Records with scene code
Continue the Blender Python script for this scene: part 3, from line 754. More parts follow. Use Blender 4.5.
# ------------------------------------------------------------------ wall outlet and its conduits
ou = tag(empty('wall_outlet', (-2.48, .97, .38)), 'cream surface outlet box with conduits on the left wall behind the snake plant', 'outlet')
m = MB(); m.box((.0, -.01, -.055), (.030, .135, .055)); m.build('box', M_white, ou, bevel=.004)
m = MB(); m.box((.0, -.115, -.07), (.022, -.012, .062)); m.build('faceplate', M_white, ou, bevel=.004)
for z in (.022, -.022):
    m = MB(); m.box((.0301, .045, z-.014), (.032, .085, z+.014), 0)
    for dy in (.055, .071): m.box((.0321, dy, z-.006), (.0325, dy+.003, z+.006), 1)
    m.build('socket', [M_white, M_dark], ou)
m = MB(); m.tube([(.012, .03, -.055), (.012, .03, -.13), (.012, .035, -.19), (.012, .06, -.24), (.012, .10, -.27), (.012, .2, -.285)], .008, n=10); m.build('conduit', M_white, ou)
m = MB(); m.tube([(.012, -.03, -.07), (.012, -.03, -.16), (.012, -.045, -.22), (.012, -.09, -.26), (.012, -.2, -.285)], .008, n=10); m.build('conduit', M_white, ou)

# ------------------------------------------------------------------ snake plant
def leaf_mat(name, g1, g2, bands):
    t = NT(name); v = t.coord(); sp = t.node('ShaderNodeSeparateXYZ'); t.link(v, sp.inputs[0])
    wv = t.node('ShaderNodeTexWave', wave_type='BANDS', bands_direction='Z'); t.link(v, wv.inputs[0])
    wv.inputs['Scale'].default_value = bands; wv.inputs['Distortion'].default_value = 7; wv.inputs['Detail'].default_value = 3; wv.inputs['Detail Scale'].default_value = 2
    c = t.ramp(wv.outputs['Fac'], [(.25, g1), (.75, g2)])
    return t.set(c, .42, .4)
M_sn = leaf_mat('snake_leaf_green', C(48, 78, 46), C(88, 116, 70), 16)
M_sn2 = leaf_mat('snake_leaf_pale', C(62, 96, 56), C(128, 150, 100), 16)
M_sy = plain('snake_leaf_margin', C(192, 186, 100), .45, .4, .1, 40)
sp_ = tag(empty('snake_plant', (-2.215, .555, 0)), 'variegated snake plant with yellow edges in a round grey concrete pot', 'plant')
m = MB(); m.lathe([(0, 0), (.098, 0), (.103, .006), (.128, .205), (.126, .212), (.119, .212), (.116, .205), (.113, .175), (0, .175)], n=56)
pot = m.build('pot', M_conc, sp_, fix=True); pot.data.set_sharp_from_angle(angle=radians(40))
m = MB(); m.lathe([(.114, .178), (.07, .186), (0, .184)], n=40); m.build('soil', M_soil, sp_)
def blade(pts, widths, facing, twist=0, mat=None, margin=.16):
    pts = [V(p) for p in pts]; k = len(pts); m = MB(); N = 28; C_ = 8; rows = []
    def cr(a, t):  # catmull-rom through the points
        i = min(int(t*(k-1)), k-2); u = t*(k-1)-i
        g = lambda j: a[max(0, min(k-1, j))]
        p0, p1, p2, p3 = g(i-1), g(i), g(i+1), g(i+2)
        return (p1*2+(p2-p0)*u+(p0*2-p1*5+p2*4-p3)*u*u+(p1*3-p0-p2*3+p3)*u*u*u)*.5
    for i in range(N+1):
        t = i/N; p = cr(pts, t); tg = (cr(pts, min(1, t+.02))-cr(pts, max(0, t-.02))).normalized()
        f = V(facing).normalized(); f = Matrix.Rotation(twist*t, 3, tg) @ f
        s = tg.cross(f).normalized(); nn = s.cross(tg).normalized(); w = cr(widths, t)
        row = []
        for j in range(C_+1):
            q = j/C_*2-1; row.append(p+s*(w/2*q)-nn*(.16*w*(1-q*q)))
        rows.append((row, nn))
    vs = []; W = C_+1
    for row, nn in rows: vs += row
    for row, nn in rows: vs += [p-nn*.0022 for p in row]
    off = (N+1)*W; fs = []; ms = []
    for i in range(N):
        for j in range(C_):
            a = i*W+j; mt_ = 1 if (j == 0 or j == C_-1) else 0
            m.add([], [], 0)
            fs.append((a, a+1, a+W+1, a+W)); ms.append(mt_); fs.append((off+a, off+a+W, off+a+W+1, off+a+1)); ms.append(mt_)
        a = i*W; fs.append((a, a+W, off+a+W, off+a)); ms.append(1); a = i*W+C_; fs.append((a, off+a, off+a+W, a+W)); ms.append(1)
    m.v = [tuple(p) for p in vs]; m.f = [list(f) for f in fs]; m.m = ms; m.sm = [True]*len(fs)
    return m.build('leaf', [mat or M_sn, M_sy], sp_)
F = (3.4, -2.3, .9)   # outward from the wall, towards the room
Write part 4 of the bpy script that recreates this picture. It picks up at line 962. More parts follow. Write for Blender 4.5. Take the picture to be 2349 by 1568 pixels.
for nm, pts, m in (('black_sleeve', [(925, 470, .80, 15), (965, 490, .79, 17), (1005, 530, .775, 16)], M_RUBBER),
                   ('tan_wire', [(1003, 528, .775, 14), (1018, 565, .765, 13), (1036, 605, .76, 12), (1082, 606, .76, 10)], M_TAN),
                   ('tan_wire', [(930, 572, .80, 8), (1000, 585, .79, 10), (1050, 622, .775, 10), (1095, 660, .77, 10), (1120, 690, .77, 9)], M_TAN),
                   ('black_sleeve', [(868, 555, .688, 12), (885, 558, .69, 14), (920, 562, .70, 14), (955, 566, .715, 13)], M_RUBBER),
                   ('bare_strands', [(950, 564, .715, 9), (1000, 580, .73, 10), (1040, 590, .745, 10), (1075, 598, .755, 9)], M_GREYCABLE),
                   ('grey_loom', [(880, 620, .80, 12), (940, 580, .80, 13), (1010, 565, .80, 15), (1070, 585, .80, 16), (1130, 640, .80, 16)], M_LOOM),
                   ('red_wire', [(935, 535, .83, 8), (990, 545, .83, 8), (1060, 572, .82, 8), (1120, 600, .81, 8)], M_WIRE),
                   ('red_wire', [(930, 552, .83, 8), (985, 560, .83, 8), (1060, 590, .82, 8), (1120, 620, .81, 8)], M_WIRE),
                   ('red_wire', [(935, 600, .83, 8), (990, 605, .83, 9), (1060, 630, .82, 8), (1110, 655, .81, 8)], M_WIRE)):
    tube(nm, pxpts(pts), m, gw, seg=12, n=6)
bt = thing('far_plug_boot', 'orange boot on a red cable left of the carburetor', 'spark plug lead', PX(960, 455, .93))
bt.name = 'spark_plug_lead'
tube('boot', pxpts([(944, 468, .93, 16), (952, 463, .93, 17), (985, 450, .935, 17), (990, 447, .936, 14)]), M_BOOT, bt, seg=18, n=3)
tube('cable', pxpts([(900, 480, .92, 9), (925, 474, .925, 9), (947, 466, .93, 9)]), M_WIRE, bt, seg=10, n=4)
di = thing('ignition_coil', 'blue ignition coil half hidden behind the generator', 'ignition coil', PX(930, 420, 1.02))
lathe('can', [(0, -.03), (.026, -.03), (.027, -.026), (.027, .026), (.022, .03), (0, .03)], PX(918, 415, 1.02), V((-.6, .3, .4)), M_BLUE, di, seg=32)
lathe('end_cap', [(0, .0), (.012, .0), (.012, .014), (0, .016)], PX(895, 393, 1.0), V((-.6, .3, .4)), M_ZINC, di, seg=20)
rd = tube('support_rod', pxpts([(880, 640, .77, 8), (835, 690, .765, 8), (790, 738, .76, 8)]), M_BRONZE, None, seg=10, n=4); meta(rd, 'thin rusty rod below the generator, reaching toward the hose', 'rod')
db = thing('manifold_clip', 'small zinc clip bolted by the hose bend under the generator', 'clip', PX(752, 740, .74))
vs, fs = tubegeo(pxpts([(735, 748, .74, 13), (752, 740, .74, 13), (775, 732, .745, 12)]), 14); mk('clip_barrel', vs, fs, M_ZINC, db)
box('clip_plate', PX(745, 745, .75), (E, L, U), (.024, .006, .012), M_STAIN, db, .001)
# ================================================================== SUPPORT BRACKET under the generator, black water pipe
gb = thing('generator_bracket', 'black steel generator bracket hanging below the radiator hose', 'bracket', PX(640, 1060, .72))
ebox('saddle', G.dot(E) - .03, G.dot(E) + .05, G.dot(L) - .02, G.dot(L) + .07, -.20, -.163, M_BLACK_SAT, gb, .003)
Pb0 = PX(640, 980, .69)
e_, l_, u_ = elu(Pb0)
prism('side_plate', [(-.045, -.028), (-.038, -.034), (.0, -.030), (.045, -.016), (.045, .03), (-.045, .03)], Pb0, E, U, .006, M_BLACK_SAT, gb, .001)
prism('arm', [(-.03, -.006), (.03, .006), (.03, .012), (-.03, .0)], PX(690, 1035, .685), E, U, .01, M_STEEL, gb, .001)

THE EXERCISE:
Pick out each line containing the string "More" and copy it.

SOLUTION TO THE EXERCISE:
Continue the Blender Python script for this scene: part 3, from line 754. More parts follow. Use Blender 4.5.
Write part 4 of the bpy script that recreates this picture. It picks up at line 962. More parts follow. Write for Blender 4.5. Take the picture to be 2349 by 1568 pixels.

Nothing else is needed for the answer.